→ TASK OBJECTIVE: From the first line of the data through the line containing "PI = math.pi", return each line exactly.

>> START DATASET EXCERPT

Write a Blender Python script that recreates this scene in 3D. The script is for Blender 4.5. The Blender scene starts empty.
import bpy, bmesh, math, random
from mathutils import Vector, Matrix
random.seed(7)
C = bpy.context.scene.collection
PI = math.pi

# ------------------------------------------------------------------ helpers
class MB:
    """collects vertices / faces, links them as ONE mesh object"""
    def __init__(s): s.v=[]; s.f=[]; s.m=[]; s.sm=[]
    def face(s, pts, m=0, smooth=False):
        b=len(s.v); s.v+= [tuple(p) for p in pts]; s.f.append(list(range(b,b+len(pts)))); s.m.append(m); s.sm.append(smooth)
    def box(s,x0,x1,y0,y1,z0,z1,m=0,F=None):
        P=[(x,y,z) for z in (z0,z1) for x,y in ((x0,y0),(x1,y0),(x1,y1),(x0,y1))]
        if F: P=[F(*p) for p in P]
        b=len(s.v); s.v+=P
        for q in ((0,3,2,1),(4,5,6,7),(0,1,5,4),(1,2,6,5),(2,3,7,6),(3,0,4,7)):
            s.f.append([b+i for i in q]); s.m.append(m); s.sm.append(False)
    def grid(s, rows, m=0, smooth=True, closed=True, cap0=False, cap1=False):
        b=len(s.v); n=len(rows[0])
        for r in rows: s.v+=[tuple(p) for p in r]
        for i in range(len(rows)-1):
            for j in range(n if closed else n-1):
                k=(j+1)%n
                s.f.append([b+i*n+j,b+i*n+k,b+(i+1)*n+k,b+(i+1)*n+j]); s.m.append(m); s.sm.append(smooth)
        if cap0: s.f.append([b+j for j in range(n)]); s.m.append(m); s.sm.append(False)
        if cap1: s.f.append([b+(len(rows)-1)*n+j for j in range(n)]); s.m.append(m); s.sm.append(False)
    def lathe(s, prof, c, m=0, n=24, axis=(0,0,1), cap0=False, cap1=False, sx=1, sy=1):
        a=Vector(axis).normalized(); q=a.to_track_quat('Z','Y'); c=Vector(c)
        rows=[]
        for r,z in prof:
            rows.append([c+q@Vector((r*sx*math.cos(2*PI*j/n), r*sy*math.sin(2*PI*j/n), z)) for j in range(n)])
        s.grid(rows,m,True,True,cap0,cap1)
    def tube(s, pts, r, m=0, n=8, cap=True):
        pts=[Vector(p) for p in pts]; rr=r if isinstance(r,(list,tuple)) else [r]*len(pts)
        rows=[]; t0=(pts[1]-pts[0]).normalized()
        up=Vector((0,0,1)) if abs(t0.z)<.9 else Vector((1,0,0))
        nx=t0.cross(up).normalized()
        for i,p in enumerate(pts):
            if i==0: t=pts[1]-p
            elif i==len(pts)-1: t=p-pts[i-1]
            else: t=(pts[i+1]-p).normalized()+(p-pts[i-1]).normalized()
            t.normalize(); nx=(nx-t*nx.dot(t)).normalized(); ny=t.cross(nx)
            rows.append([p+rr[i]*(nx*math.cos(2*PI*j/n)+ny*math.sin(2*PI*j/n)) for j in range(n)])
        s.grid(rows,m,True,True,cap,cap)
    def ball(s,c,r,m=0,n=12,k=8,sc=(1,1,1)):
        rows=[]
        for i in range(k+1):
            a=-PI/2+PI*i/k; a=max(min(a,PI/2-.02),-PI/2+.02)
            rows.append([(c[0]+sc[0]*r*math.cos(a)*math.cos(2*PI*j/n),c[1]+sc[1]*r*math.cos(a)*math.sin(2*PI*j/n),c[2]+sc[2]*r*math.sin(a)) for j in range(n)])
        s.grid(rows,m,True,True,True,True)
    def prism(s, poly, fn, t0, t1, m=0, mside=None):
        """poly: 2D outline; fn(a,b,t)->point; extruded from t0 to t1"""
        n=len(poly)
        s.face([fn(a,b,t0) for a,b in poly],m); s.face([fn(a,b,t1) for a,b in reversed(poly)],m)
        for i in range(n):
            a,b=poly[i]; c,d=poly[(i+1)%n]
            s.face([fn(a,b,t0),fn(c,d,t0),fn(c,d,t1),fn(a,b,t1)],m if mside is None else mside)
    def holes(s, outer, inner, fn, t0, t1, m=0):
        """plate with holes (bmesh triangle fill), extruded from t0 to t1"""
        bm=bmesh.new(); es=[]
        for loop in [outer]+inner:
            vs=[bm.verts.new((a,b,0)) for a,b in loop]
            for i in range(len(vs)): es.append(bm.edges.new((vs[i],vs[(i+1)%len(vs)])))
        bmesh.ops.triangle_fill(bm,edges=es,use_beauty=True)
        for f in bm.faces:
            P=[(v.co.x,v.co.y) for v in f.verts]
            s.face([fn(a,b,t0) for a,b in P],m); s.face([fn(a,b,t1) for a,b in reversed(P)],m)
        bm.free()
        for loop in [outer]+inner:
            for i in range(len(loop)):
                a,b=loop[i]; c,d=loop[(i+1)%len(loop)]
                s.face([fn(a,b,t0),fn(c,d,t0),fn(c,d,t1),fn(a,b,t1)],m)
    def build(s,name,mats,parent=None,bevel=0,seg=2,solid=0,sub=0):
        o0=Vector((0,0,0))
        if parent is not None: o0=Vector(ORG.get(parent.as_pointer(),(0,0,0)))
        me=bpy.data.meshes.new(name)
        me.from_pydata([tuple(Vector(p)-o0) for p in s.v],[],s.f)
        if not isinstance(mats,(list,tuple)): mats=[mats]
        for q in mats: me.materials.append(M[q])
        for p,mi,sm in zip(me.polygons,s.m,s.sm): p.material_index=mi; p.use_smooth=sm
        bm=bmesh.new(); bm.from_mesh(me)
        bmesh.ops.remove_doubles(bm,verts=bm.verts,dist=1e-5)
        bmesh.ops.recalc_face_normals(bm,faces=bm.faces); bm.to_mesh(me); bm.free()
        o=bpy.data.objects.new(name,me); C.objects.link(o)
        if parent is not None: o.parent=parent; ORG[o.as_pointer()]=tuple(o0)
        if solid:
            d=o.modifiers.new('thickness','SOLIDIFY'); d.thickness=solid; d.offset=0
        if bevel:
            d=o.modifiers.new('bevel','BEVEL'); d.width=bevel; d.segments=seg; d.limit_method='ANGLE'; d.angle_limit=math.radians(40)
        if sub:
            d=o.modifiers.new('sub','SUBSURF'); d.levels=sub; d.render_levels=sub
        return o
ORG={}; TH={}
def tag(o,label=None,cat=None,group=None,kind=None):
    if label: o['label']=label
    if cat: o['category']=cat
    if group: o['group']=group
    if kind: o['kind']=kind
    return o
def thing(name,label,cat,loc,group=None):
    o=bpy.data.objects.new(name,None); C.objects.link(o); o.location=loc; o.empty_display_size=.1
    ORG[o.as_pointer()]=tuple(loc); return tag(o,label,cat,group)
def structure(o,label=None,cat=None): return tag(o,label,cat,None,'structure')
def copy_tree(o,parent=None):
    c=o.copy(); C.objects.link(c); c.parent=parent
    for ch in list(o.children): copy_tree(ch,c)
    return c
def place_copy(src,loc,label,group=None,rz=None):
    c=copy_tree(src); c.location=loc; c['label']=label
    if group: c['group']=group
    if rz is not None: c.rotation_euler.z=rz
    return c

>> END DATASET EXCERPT

→ CORRECT RESULT:
Write a Blender Python script that recreates this scene in 3D. The script is for Blender 4.5. The Blender scene starts empty.
import bpy, bmesh, math, random
from mathutils import Vector, Matrix
random.seed(7)
C = bpy.context.scene.collection
PI = math.pi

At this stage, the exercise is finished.